When I was growing up, I had two
brothers. When food was put on the
table, the quicker you grabbed it the more you got. Eating fast meant you got more to eat. Eating fast meant you didn’t taste or smell
much of what you ate. Eating fast meant
that food was eventually associated with filling up more than just hunger, it
filled any emotional void inside me, so I never had to look at what was causing
that void. This is a quick way to being
overweight and disengaged from what is outside and inside you.
Intentional
listening with an open mind, heart, spirit is challenging in today’s
hyper-kenetic, hyper-sonic world, so of course that makes intentional listening
even more important now because with so many messages coming in through our
senses impacting how we think, feel, believe, and act, we need that awareness,
and we need to self-aware choices about what we take in.
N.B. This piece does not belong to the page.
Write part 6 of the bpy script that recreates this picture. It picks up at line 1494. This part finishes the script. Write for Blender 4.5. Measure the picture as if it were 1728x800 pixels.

Things that nourish us. Things that lift us up.
So how do we strengthen our intentional listening muscles?
Here
are some ideas:
1. Approach
listening with curiosity or an openness to learn.
When you hear a bird, resist simply filing away the sound as
“bird”. Instead, open yourself to
wonder. How does that bird make that
sound? What kind of bird is it? How far
did that sound carry? Did the sound remind you of something? Of someone?
2. This might
be hard. Stop multi-tasking, just for a
few minutes, and focus closely on the what you are listening to.
Put down the cell phone like, far enough away where you’d
really have to reach for it, stop working, stop talking, and listen with your
whole being. Attend to what you are
hearing.
3. Listen for
meaning and truth in what you hear. I’m
not just talking about words that you hear—although do that too—what’s the
truth you might hear in the sounds of the wind through the palm fronds? What’s the meaning you might hear in the
sound of the water breaking along the beach?
Does what you hear shine or shimmer?
Does it give something to you?
Does it invite you to action?
4. Pay attention
to your responses, mental, emotional, physical, and spiritual as you listen.
Does your heart beat faster or slower as you listen? Does your mind quiet down or race? Do you
feel angry, sad, afraid, joyful as you listen?
I invite
you to read this Mary Olive poem four more times. The first two times read with curiosity and
an openness to learn. The second two
times read while attending to your mental, physical and emotional
responses.
It doesn’t have to be
The blue iris, it could be
Weeds in a vacant lot, or a few
Small stones; just
Pay attention, then patch
A few words together and don’t try
To make them elaborate, this isn’t
A contest but the doorway
Into thanks, and a silence in which
Another voice may speak.
My friends,
may we listen more often to what the world offers us:
May we listen so that we can hear;
Hear so that we can feel;
Feel so that we can know;
And know so that we can change ourselves and the world.